MATLAB: 1D Interpolation on array without using loops.

Question

Hello.

I have been pondering this all day.

So, I have an 3D-array, X1, of size 48 x 232 x 61. Y1 is a row vector of size 1 x 232. Each row of X1 corresponds with Y1. I want to interpolate between each row of X1 and Y1 without using any loops. The output is a 48 x 21 x 61 array, Y2_array.

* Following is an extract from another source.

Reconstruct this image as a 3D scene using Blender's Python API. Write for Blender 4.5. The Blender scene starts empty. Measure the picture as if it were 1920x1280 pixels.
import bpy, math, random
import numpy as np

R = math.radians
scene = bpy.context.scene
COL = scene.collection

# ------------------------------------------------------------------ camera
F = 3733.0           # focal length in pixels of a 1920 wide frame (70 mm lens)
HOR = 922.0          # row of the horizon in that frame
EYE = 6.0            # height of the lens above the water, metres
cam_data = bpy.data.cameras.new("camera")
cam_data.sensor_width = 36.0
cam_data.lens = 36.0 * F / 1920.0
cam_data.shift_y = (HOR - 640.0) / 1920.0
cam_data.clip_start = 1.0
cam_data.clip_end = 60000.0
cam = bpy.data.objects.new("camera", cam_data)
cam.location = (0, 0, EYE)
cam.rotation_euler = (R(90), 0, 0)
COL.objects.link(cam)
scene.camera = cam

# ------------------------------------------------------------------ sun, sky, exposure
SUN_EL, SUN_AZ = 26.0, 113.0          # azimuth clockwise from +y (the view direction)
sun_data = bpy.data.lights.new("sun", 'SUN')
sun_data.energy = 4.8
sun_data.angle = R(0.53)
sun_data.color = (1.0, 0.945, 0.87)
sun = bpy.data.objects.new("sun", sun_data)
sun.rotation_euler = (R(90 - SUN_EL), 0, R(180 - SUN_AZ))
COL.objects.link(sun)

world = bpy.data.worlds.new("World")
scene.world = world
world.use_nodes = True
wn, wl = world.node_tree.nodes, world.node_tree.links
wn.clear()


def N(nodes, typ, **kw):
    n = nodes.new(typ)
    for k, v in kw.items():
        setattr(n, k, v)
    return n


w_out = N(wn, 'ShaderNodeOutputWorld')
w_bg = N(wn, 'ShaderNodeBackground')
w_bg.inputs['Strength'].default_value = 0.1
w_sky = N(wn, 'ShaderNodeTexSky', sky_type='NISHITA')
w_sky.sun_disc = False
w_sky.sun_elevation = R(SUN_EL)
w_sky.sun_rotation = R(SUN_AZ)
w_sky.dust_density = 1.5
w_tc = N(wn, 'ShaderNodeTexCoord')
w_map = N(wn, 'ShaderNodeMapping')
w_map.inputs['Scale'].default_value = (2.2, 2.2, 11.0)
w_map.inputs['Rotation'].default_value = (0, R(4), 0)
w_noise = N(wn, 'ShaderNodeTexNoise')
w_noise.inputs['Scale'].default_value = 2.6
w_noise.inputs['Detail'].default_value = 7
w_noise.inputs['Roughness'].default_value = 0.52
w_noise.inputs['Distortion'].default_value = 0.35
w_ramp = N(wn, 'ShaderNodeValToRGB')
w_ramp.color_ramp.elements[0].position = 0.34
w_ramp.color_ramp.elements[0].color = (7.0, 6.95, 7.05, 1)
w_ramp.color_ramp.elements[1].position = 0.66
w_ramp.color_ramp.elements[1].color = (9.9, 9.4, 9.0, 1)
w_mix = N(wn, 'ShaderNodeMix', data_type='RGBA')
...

With loops, my code is as follows:

% make Y1 array for interpolation
logz = log(10e-8):.10:log(1080);
Y1 = d + exp(logz);         % This is the 1 x 232 vector. 
Y2 = ones(48,21);           % Preallocating Y2 2D-array (size = 48 x 21). 
Y2_array = ones(48,21,61);  % Preallocating Y2 3D-array (size = 48 x 21 x 61)
% Interpolation
for S = 1:61
    for T = 1:48
        X1_row = X1(T,:,S);
        Y2 = interp1(X1_row, Y1, X2(T,:,S)); 
                                 % X2 is a 3D-array, size (48 x 21 x 61)
        Y2_array(T,:,S) = Y2;
    end
end

If I make the inputs of interp1 arrays, Matlab gives me the error message that X and Y need to be vectors.

I know there is a solution to this problem… any suggestion/thoughts about how to execute the interpolation without using loops?

Thanks!!

Answer 1

Try this instead of INTERP1:

function Yi = LeanInterp(X, Y, Xi)
X  = X(:);
Xi = Xi(:);
Y  = Y(:);
nY = numel(Y);
[dummy, Bin] = histc(Xi, X);  %#ok<ASGLU>
H            = diff(X);
if Bin(length(Bin)) >= nY
   Bin(length(Bin)) = nY - 1;
end
Ti = Bin + (Xi - X(Bin)) ./ H(Bin);
% Interpolation parameters:
Si = Ti - floor(Ti);
Ti = floor(Ti);
% Shift frames on boundary:
d     = (Ti == nY);
Ti(d) = Ti(d) - 1;
Si(d) = 1;
% Now interpolate:
Yi = Y(Ti) .* (1 - Si) + Y(Ti + 1) .* Si;

For [1x100] vectors this is about 3 times faster than INTERP1 of Matlab 2009a.